FCC Sets Auction for New Broadcast, Paging Licenses : Technology: Summer bidding may transform how Americans communicate, watch TV.
Clearing the way for the first government auctions of licenses for advanced new telecommunications services, the Federal Communications Commission on Wednesday gave final approval to new broadcast and paging technologies that promise to transform the way many Americans communicate and watch television.
The FCC voted unanimously to auction 10 nationwide and 3,543 local and regional licenses for so-called narrow-band personal communications service, a wireless technology that offers two-way paging and data transmission.
The FCC also approved auctions for about 1,450 licenses for interactive video and data service, or IVDS, that will allow viewers to respond to broadcast and cable programming. The auctions will take place this summer, the FCC said.
Both technologies are forerunners of more advanced offerings expected next year: broad-band PCS, a cellular phone competitor that will offer two-way voice and data services through wireless transceivers that will eventually be as portable and unobtrusive as a wristwatch, and multipoint distribution service, a cellular-style video service that can provide interactive TV, data transmission and telephone service.
With Wednesday’s vote, FCC Chairman Reed Hundt said the agency “is jump starting a competitive industry in interactivity and mobile telephony.” By having auctions, Hundt added, “we will attract people who want the business and make sure consumers have . . . a real choice.”
The FCC’s green light is significant because narrow-band PCS and IVDS would be the first FCC licenses to be auctioned to private companies under a Clinton Administration plan that is expected to raise $7 billion to $10 billion over the next four years.
Narrow-band PCS will improve on today’s pagers by being smaller and more powerful and by allowing the devices to acknowledge electronically that a message has been received. PCS pagers will also be able to send and receive data.

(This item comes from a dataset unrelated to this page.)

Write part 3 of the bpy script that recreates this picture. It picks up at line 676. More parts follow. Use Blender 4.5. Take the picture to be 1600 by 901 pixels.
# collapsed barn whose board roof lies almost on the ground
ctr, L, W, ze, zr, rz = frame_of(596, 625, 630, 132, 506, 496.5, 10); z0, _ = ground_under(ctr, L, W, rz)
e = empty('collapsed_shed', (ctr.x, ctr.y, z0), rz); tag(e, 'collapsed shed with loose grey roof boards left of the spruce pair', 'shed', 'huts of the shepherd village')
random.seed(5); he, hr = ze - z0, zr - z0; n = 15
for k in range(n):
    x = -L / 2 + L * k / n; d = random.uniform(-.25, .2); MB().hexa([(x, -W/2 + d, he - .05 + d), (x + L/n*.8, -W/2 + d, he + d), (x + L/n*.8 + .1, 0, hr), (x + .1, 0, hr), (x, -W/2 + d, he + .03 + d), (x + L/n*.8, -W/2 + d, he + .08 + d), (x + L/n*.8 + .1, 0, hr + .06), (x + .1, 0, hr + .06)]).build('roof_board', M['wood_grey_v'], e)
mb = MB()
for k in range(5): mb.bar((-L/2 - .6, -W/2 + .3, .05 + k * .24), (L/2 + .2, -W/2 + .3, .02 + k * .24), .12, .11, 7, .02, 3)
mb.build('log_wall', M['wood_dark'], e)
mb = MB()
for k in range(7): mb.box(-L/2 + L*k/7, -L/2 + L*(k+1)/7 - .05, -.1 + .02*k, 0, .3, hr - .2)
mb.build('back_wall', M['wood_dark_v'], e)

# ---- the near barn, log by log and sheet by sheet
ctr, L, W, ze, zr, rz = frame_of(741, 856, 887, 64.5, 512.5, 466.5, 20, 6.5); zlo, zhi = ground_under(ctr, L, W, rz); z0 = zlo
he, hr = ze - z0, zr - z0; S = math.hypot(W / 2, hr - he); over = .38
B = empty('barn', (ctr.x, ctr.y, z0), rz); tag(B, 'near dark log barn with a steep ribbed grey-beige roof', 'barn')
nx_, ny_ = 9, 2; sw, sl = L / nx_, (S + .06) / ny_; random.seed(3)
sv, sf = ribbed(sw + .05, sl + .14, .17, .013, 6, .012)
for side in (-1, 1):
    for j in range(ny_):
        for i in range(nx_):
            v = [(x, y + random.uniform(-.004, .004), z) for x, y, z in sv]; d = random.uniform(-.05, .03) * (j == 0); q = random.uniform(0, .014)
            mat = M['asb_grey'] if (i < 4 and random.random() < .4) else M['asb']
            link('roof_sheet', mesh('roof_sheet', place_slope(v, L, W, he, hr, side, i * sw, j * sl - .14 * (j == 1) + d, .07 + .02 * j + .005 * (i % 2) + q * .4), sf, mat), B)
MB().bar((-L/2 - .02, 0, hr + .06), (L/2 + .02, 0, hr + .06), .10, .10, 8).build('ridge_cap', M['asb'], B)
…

TV, too, will gain flexibility with IVDS which uses radio waves and satellites to provide an electronic return path that viewers can use to respond to what they watch on television. The system, which will connect to TVs through a set-top box and display on-screen icons to prompt viewers, is a rudimentary but low cost way to provide interactive communications.
“We can make a wireless drop into a household for $1.35, and neither PCS or cable is that cheap to install; that makes us an attractive partner” for those seeking to provide interactive services, said R. Michael Sheridan, president of EON Corp., a leading Reston, Va.-based interactive TV company.
EON will likely be among hundreds of others--ranging from computer giant IBM to the NBC television network--that have expressed interest in offering PCS or interactive TV services. For months, say experts, scores of the hopeful have been conducting mock competitions to hone their bidding skills for the auctions.
Despite the anticipation over auctions, there has been some grumbling about the timing, with some complaining that PCS has been delayed so long that cellular phones, which have begun bundling pagers into one device, have overcome their technological shortcomings.